Chronique

Jakob Bro

Gefion

Jakob Bro (g), Thomas Morgan (b), Jon Christensen (dr)

Label / Distribution : ECM

Dans la mythologie nordique, Gefjon est une déesse associée à la charrue, à l’île danoise de Seeland, à la virginité et à la divination. Si le lien entre la première notion et la musique de ce trio pourrait nous échapper, on y décèle bien les trois autres : un sens de l’espace et des climats résolument scandinaves, une certaine candeur mélodique, ainsi que des intuitions partagées qui confinent parfois à la télépathie.

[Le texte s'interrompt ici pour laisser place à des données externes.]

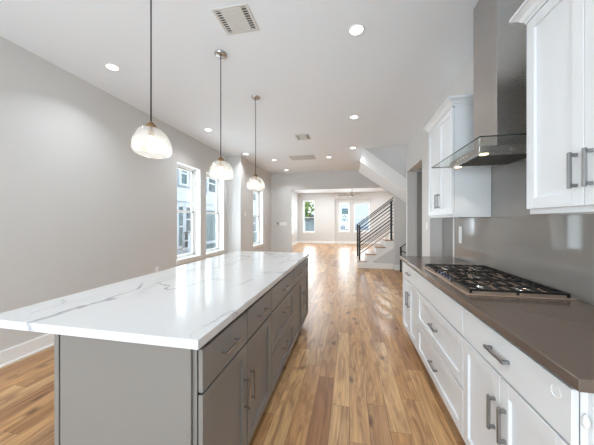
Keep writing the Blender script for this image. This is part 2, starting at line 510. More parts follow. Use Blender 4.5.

Originaire du Danemark, Jakob Bro affiche un impressionnant CV : il a joué avec quelques-uns des ambassadeurs de l’élégance en jazz : Paul Motian, Lee Konitz, Joe Lovano, Mark Turner, Kenny Wheeler, Tomasz Stanko ou encore Tom Harrell. Des musiciens qui ont œuvré à rendre le jazz un peu moins claustrophile, et dont le guitariste a hérité un beau sens de l’ellipse et des nuances. Si son jeu rappelle les grands espaces de Bill Frisell (avec qui il a d’ailleurs enregistré trois albums chez Loveland Records, en compagnie de Lee Konitz) [i], ces étendues sont chez lui nimbées d’un brouillard dont il aurait extrait de minces silhouettes mélodiques.

Les premières notes de Gefion semblent provenir du large, comme lancées d’un navire qui avancerait à tâtons à travers les brumes. Peu à peu, des formes connues y prennent corps, fragiles, toujours sur le point de s’y dissoudre à nouveau. Né du silence et des brumes, l’album y trouvera aussi son terme.

Thomas Morgan et Jon Christensen sont les partenaires rêvés pour traverser ces étendues évanescentes ou se tenir à leur lisière : plutôt taiseux, mais toujours pertinent, Christensen égrène ici et là diverses résonances tirées de ses cymbales. D’une étonnante sensibilité [1], Thomas Morgan se cantonne assez peu dans le rôle qui pourrait être le sien, préférant souvent faire chantonner l’aigu de sa contrebasse dans l’espace laissé par le le guitariste.

Un album d’une sérénité dépouillée et presque morne, comme un paysage hivernal observé à travers des lunettes embuées. Si vous êtes de ceux qui ne trouvent pas absurde de se promener en bord de mer par un matin de janvier, Gefion est peut-être fait pour vous.

par Victor Pénicaud // Publié le 13 avril 2015

[iBalladeering avec Bill Frisell, Lee Konitz, Ben Street & Paul Motian (2009) ; Time, avec Frisell, Konitz & Thomas Morgan (2011) ; December Song, avec Frisell, Konitz, Craig Taborn & Morgan (2013).

[1Qualité qui fait de lui un contrebassiste très demandé : il a notamment tourné et enregistré aux cotés de Paul Motian, John Abercrombie, Steve Coleman, Craig Taborn, Dave Binney et Tomasz Stanko.